> **Written exercise**
From the listing below, pull out every line where the string "Blender" appears.

> **A run of records**
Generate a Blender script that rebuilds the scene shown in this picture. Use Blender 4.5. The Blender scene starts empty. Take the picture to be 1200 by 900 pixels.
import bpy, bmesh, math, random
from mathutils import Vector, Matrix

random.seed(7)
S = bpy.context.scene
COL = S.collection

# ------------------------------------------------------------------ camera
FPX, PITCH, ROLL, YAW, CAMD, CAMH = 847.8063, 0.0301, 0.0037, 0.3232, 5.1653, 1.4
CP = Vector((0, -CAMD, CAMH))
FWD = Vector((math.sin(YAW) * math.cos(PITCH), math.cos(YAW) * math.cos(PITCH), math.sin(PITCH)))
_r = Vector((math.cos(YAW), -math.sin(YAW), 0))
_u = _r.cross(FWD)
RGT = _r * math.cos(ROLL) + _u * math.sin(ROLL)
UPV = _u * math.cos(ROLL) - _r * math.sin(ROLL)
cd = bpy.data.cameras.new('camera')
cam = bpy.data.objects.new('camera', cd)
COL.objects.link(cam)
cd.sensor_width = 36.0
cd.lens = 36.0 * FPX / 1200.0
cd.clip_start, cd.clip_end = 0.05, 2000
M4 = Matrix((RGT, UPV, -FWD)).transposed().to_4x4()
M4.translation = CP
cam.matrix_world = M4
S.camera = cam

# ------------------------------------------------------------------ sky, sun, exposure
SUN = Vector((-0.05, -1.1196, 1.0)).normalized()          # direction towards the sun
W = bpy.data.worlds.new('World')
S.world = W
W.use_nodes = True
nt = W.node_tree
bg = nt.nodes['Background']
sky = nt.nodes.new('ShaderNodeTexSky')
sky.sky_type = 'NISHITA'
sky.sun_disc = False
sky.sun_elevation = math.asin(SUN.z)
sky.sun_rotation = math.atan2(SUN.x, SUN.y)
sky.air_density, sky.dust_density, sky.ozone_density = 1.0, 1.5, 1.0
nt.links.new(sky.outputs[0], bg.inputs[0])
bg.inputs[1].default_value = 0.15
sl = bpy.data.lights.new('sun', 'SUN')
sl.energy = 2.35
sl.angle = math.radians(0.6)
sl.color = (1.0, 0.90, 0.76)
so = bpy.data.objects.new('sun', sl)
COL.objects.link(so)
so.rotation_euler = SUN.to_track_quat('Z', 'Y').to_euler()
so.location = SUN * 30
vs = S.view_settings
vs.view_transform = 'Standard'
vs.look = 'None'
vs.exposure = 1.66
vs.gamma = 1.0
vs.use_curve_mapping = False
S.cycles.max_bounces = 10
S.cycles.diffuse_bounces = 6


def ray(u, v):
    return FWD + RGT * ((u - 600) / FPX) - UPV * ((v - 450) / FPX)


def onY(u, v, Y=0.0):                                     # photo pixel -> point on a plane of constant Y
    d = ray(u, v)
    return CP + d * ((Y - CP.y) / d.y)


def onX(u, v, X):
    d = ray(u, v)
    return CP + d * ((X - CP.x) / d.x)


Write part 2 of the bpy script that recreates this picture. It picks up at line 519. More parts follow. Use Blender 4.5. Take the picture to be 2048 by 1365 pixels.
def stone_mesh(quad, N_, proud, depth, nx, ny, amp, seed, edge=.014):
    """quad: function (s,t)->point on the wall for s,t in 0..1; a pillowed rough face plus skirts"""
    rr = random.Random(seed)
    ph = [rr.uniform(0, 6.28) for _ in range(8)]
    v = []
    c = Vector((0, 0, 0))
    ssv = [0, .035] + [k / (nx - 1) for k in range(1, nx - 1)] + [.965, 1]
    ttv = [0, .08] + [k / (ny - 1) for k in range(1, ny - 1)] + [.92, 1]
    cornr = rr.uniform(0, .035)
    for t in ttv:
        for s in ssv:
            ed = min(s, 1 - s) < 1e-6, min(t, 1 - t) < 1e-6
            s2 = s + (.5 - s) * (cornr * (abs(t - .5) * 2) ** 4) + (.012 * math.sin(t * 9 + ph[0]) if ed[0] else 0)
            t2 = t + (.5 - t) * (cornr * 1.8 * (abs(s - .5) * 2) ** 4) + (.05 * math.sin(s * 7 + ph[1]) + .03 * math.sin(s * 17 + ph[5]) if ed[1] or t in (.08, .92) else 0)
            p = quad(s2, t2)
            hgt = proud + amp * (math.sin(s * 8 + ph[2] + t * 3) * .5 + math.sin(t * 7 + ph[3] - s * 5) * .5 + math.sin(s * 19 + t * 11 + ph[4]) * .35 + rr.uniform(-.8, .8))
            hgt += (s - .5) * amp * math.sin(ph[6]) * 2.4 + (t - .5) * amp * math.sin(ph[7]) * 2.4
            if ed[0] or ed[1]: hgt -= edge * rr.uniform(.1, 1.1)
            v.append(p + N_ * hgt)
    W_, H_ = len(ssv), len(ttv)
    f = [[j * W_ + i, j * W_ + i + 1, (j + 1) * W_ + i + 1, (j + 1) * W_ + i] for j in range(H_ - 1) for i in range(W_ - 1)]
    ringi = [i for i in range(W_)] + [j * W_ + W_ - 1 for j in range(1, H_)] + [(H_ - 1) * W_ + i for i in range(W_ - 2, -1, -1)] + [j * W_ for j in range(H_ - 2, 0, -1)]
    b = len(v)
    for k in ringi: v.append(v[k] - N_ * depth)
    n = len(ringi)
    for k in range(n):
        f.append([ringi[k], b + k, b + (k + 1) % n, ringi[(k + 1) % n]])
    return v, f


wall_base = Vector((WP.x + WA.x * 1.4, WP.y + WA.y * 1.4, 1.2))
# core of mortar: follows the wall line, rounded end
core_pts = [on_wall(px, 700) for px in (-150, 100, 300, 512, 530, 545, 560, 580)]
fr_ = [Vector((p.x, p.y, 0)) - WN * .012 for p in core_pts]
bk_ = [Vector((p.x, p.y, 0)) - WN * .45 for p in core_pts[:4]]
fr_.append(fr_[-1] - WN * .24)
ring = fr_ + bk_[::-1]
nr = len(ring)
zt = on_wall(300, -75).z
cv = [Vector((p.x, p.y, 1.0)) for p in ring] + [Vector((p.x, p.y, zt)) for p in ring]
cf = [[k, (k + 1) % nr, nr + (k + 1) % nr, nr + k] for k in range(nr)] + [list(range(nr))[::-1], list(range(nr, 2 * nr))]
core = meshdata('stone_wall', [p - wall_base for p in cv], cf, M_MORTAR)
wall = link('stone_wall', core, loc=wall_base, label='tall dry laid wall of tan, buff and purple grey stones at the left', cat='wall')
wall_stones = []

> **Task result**
Generate a Blender script that rebuilds the scene shown in this picture. Use Blender 4.5. The Blender scene starts empty. Take the picture to be 1200 by 900 pixels.
Write part 2 of the bpy script that recreates this picture. It picks up at line 519. More parts follow. Use Blender 4.5. Take the picture to be 2048 by 1365 pixels.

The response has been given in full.